| Short task |
Your task is to filter the data below down to the lines holding "Python".

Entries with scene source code
● ● ● ●

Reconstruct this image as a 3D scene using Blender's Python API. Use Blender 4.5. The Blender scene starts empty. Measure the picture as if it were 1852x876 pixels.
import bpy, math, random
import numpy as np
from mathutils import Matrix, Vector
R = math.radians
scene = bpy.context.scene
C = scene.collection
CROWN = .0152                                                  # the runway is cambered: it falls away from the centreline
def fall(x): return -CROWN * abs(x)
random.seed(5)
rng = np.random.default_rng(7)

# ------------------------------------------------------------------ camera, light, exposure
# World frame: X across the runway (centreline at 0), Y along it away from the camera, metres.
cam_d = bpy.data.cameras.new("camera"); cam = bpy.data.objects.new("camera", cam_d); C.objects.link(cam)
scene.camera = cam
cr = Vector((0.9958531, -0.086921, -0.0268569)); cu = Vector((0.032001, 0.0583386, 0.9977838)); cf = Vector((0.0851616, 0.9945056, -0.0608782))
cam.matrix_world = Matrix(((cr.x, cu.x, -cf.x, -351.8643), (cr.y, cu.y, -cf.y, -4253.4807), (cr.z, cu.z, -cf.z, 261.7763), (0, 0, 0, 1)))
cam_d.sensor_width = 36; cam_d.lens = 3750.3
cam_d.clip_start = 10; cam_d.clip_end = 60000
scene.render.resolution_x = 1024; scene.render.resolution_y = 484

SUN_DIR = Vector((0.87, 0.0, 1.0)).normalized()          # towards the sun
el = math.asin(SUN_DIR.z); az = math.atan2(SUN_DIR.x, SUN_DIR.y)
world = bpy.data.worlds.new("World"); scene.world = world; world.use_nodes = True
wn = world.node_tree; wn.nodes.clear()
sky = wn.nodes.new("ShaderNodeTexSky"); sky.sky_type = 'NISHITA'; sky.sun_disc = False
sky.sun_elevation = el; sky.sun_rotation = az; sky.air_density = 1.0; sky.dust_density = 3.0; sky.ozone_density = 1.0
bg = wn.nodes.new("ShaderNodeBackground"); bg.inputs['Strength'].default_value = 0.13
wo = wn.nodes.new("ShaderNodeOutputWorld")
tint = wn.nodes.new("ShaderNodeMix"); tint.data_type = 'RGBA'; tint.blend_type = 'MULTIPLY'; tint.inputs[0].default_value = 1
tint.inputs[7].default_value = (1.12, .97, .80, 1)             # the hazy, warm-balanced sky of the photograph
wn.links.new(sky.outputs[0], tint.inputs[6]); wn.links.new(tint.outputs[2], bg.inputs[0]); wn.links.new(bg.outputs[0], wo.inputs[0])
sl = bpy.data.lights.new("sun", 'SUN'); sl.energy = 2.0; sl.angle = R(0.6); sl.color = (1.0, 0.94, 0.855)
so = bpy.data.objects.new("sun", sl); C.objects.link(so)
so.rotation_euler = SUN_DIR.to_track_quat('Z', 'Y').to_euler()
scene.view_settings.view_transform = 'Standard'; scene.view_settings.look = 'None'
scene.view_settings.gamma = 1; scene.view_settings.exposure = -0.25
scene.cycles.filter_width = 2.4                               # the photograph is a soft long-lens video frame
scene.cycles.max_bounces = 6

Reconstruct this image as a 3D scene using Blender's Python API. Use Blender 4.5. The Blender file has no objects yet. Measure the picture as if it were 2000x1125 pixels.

● ● ● ●

| Finished task |
Reconstruct this image as a 3D scene using Blender's Python API. Use Blender 4.5. The Blender scene starts empty. Measure the picture as if it were 1852x876 pixels.
Reconstruct this image as a 3D scene using Blender's Python API. Use Blender 4.5. The Blender file has no objects yet. Measure the picture as if it were 2000x1125 pixels.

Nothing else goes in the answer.